[START]

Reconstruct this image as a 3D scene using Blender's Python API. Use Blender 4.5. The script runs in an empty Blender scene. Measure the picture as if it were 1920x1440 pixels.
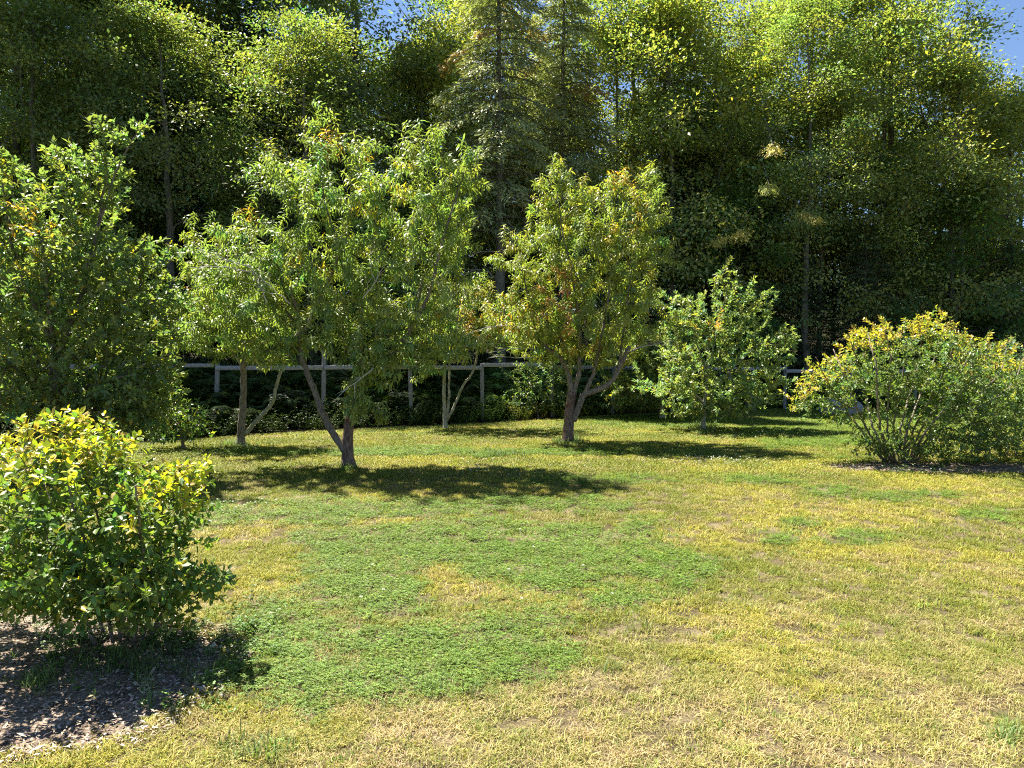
import bpy, math
import numpy as np

# ------------------------------------------------------------------ camera, sky, sun, exposure
scene = bpy.context.scene
FPX, CAMH, PITCH = 1387.0, 1.65, math.radians(2.06)
cam_data = bpy.data.cameras.new('camera')
cam_data.lens = 26.0; cam_data.sensor_width = 36.0
cam_data.clip_start = 0.05; cam_data.clip_end = 2000.0
cam = bpy.data.objects.new('camera', cam_data)
cam.location = (0, 0, CAMH); cam.rotation_euler = (math.radians(90) - PITCH, 0, 0)
scene.collection.objects.link(cam); scene.camera = cam

SUN_EL = math.radians(60.0)
SUN_DIR = np.array([-0.76, 0.65]); SUN_DIR /= np.linalg.norm(SUN_DIR)      # horizontal direction towards the sun
world = bpy.data.worlds.new('World'); scene.world = world; world.use_nodes = True
wn = world.node_tree.nodes; wl = world.node_tree.links
bg = wn.get('Background') or wn.new('ShaderNodeBackground')
sky = wn.new('ShaderNodeTexSky'); sky.sky_type = 'NISHITA'; sky.sun_disc = False
sky.sun_elevation = SUN_EL; sky.sun_rotation = math.atan2(SUN_DIR[0], SUN_DIR[1])
sky.air_density = 0.8; sky.dust_density = 0.1; sky.ozone_density = 4.0
wl.new(sky.outputs[0], bg.inputs[0]); bg.inputs[1].default_value = 0.052
wo = wn.get('World Output') or wn.new('ShaderNodeOutputWorld'); wl.new(bg.outputs[0], wo.inputs[0])
sun_data = bpy.data.lights.new('sun', 'SUN'); sun_data.energy = 5.0; sun_data.angle = math.radians(0.55)
sun_data.color = (1.0, 0.94, 0.80)
sun = bpy.data.objects.new('sun', sun_data); scene.collection.objects.link(sun)
sd = (SUN_DIR[0]*math.cos(SUN_EL), SUN_DIR[1]*math.cos(SUN_EL), math.sin(SUN_EL))
from mathutils import Vector
sun.rotation_euler = Vector(sd).to_track_quat('Z', 'Y').to_euler(); sun.location = (-20, 12, 30)
scene.view_settings.view_transform = 'Standard'; scene.view_settings.look = 'None'
scene.view_settings.exposure = 1.98; scene.view_settings.gamma = 1.0
scene.view_settings.use_curve_mapping = False
scene.render.engine = 'CYCLES'
cy = scene.cycles
cy.max_bounces = 6; cy.diffuse_bounces = 3; cy.glossy_bounces = 2; cy.transmission_bounces = 3
cy.transparent_max_bounces = 4; cy.caustics_reflective = False; cy.caustics_refractive = False
cy.use_denoising = False
cy.filter_width = 1.1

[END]

Aim:
Exactly as written, please give again the lines from the beginning of the listing through the line containing "scene.collection.objects.link(cam); scene.camera = cam", inclusive, without any pictures.

Exercise result:
Reconstruct this image as a 3D scene using Blender's Python API. Use Blender 4.5. The script runs in an empty Blender scene. Measure the picture as if it were 1920x1440 pixels.
import bpy, math
import numpy as np

# ------------------------------------------------------------------ camera, sky, sun, exposure
scene = bpy.context.scene
FPX, CAMH, PITCH = 1387.0, 1.65, math.radians(2.06)
cam_data = bpy.data.cameras.new('camera')
cam_data.lens = 26.0; cam_data.sensor_width = 36.0
cam_data.clip_start = 0.05; cam_data.clip_end = 2000.0
cam = bpy.data.objects.new('camera', cam_data)
cam.location = (0, 0, CAMH); cam.rotation_euler = (math.radians(90) - PITCH, 0, 0)
scene.collection.objects.link(cam); scene.camera = cam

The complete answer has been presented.